• Records supplied:
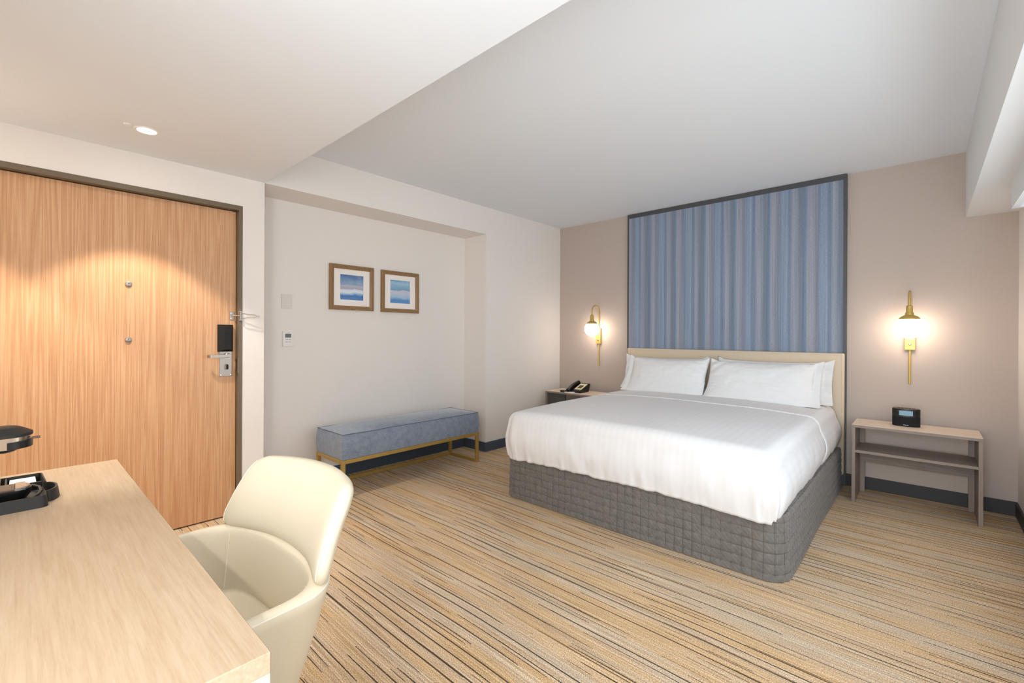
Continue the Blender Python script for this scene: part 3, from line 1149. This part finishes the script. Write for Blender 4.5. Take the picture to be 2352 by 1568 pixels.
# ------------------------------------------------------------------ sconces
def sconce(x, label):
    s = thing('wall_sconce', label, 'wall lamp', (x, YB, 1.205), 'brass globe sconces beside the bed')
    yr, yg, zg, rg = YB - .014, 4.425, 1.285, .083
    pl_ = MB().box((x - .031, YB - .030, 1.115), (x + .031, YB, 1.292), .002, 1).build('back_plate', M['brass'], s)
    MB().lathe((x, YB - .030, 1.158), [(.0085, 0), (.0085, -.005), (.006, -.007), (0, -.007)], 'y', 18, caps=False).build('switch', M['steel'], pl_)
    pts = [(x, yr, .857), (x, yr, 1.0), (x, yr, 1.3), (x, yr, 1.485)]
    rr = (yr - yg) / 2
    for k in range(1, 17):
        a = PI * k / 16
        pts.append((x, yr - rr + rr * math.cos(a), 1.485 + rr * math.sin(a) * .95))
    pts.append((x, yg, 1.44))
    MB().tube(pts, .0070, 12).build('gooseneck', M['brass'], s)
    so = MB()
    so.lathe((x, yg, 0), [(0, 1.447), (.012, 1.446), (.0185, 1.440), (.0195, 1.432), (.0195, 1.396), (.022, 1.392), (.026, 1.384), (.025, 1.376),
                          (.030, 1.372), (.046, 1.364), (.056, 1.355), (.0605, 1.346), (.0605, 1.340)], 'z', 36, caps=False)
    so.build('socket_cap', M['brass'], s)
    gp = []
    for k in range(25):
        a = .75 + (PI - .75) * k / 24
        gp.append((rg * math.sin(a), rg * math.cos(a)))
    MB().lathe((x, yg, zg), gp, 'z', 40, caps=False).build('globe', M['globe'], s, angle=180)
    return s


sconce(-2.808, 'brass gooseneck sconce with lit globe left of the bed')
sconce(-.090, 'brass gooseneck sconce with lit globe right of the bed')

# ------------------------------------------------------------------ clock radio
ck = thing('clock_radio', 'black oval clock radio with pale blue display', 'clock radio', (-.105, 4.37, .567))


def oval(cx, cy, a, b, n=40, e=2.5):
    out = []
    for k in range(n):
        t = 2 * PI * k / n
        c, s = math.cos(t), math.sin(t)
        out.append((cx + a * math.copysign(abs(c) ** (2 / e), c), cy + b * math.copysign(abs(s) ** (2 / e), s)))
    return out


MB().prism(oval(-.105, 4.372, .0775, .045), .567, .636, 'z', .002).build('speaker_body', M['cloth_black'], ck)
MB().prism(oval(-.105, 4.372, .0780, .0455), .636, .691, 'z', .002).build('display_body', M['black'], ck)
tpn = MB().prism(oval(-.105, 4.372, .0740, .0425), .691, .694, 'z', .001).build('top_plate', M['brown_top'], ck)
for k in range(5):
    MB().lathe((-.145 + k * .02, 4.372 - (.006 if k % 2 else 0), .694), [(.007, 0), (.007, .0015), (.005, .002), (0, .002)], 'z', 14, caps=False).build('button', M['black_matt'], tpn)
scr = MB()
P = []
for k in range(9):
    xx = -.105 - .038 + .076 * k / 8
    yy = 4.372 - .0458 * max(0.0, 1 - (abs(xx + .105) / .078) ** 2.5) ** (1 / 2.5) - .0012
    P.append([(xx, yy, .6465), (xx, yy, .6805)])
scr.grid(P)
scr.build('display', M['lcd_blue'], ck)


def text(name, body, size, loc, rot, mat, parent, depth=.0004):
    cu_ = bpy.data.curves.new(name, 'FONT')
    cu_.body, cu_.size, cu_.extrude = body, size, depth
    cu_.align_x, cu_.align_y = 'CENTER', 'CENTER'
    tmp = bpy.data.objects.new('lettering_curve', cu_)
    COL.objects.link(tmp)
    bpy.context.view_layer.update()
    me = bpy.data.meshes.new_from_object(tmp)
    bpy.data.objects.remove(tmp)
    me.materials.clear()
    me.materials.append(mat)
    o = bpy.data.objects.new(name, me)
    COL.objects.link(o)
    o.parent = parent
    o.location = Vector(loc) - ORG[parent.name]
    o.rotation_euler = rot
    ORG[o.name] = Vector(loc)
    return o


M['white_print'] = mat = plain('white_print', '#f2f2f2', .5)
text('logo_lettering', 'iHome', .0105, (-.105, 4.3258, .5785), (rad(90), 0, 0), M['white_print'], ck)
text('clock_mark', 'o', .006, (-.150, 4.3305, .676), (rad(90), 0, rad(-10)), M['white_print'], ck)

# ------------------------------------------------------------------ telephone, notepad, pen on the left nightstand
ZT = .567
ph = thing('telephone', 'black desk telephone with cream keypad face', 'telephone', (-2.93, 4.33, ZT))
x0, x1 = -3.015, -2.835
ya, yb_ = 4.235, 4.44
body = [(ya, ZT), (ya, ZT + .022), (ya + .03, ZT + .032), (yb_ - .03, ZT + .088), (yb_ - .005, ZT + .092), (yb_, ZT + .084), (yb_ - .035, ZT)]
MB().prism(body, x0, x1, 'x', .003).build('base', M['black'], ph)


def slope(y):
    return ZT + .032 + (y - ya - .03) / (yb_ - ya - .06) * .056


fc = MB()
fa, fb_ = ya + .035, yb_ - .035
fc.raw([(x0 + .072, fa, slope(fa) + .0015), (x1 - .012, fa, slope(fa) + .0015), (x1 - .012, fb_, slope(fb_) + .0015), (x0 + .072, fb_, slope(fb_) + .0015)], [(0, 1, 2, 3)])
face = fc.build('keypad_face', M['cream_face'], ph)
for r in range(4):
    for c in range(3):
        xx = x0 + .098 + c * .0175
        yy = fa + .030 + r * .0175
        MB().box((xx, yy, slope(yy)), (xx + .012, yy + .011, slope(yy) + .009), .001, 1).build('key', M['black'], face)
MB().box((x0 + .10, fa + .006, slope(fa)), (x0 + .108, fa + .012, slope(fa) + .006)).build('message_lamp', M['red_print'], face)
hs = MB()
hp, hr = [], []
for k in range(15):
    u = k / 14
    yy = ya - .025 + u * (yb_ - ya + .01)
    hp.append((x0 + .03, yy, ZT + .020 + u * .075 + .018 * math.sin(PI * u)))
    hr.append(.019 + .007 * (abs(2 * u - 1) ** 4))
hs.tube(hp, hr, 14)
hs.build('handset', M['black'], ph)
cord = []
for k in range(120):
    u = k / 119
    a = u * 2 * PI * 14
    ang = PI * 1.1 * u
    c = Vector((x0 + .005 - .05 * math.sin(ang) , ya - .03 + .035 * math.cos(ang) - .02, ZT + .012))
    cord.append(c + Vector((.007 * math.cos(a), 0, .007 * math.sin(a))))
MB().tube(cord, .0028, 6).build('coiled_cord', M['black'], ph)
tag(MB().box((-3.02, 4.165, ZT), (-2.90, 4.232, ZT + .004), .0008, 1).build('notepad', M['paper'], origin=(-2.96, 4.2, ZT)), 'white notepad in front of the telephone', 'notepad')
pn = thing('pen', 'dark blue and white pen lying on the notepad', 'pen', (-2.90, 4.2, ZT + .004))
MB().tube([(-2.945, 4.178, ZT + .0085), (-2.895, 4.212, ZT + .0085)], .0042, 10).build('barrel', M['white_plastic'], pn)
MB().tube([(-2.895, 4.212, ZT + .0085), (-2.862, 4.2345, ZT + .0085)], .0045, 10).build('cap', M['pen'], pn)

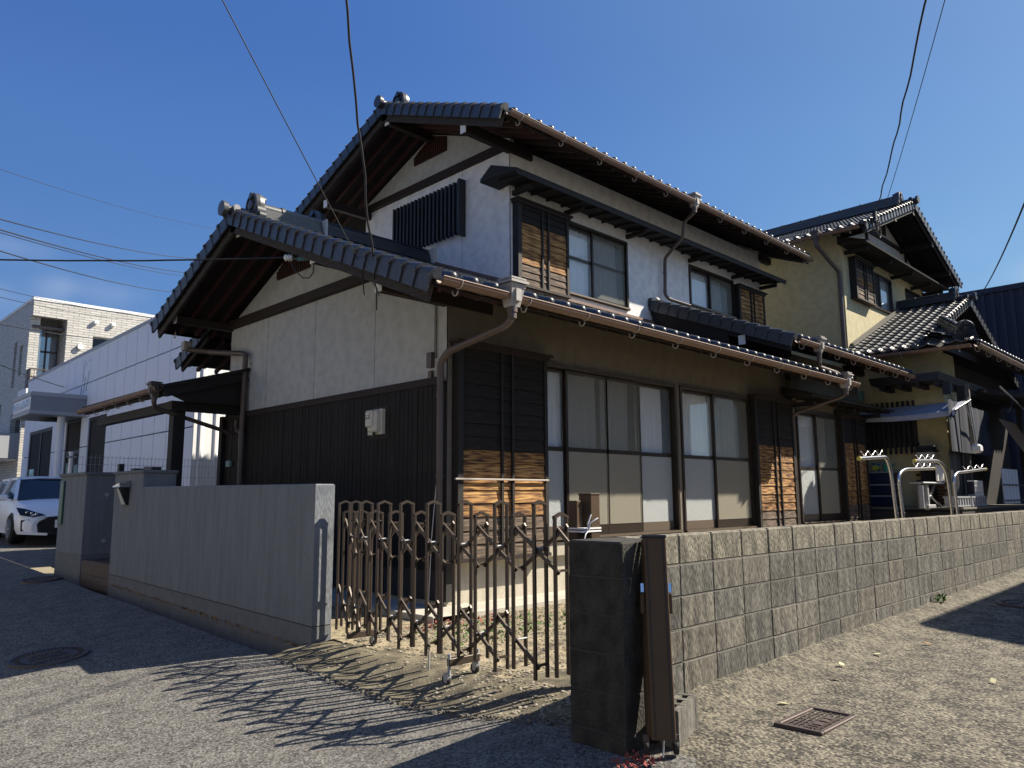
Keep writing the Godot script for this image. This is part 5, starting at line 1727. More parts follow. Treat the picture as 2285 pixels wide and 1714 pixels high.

• What the task requires: Find every line in the entries that includes the word "this", then state how many there are and nothing else.

• Solved problem: 2